"Agents Provocateurs" bei S21-Demo: Polizisten gegen Polizeigewalt

Nach Hinweisen aus Reihen der Polizei soll sich nun doch ein Untersuchungsausschuss mit den Übergriffen bei Protesten gegen das Bahnprojekt beschäftigen.

Nach den Gewalttaten gegen die Demonstranten im Schlossgarten von Stuttgart gab es Protest gegen das Verhalten der Polizei. Bild: dpa

Wegen neuer Hinweise aus Reihen der Polizei gewinnen die politischen Auseinandersetzungen um die Polizeigewalt im Stuttgarter Schlossgarten an Schärfe. Entgegen vorherigen Plänen hat die SPD-Landtagsfraktion in Baden-Württemberg angekündigt, am kommenden Mittwoch einen Parlamentarischen Untersuchungsausschuss zu den Vorkommnissen in Stuttgart zu beantragen. Diesen kann die SPD mit eigener Stimmenanzahl einberufen.

In Stuttgart war die Polizei am 30. September mit massiver Gewalt gegen weitgehend friedliche Demonstrierende vorgegangen, die gegen das Bahnprojekt Stuttgart 21 demonstriert hatten.

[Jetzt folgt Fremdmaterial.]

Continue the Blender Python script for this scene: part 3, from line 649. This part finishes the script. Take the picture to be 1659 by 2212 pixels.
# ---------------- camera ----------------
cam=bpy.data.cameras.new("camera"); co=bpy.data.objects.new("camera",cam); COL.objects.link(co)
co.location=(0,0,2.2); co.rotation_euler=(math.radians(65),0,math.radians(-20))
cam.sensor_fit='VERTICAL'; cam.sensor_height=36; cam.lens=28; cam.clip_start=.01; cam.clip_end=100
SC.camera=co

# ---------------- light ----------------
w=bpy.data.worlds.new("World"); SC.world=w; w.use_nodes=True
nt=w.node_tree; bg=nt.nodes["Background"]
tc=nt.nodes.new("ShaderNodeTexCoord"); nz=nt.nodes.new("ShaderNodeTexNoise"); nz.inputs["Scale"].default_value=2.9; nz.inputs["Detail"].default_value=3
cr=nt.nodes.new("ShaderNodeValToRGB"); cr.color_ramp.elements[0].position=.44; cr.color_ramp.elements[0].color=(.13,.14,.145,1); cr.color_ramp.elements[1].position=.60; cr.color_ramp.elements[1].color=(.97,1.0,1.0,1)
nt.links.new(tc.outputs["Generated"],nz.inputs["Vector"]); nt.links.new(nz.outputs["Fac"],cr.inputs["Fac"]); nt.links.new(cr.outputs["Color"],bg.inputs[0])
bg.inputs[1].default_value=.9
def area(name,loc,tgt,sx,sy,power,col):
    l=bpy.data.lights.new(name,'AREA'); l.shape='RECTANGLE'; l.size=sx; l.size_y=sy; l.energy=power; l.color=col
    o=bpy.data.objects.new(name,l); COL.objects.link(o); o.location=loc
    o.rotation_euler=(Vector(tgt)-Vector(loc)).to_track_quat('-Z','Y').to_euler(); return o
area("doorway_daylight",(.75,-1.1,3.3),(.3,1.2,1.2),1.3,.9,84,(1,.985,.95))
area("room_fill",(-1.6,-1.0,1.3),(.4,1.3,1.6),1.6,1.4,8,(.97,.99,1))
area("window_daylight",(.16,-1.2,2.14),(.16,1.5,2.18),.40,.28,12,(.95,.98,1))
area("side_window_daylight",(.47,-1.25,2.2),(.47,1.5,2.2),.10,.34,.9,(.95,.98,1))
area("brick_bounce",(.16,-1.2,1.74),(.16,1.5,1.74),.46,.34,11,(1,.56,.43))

"Wir haben verstärkt Hinweise aus Reihen der Polizei erhalten, dass die Eskalation im Stuttgarter Schlossgarten politisch gewollt war", sagte der SPD-Fraktionschef Claus Schmiedel am Mittwoch der taz. "Die Frage, ob hier gezielt eine Strategie der Eskalation gewählt wurde, gehört auf den Tisch."

Sowohl Baden-Württembergs Innenminister Heribert Rech (CDU) als auch Ministerpräsident Stefan Mappus (CDU) sollten sich vor dem Ausschuss verantworten. "Dazu gehört unter anderem auch die Frage, ob hier tatsächlich ,Agents Provocateures' im Einsatz waren", sagte Schmiedel.

Im Internet wird derzeit auf der Videoplattform YouTube heftig über eine Szene aus einem Polizeivideo spekuliert, auf dem ein Vermummter beim Einsatz von Pfefferspray zu sehen ist. Das Video hatte die Polizei als Beweis für die gewalttätigen Übergriffe gegen Polizisten online gestellt.

YouTube-Nutzer wollen aber Anhaltspunkte dafür sehen, dass der Täter aus Reihen der Polizei selbst stammen könnte. So lässt das Video den Schluss zu, dass der Täter einen Rückenprotektor trägt und mit einem Funkstöpsel am Ohr ausgestattet ist.

Eine Sprecherin der Stuttgarter Staatsanwaltschaft sagte der taz zu dem Fall: "Wir haben das Video geprüft. Dass es sich dabei um einen Polizisten handeln könnte, ist eine haltlose Vermutung." Die Staatsanwaltschaft habe deshab keine weiteren Schritte eingeleitet. Auch ein Ermittlungsverfahren sei nicht eingeleitet worden.

Das darf nun hingegen verwundern: Hat die Staatsanwaltschaft Kenntnis von einer Straftat, ist sie gesetzlich gehalten, auch gegen unbekannt zu ermitteln. Das tut sie nach eigener Aussage bislang nicht, obwohl der Verdächtige vermummt war und Menschen mit Pfefferspray besprühte.

Unabhängig von diesem Fall ist die Stimmung unter Polizisten derzeit gereizt. "Stuttgart 21 bringt uns in eine innerliche Aufruhr und Spannung", sagte der Landesvorsitzende der Deutschen Polizeigewerkschaft in Baden-Württemberg, Joachim Lautensack, der taz.

In den vergangenen Tagen war die Kritik an Einsatzleitung und Politik auch aus Reihen der Polizei lauter geworden. Im Hamburger Abendblatt hatten am Einsatz beteiligte Polizisten den Einsatz im Schlossgarten scharf kritisiert und unter anderem Spezialeinheiten als "scharfe Kampfhunde" bezeichnet. Ein Polizist hatte angedeutet, dass auch taktische Provokateure zum Einsatz gekommen sein könnten.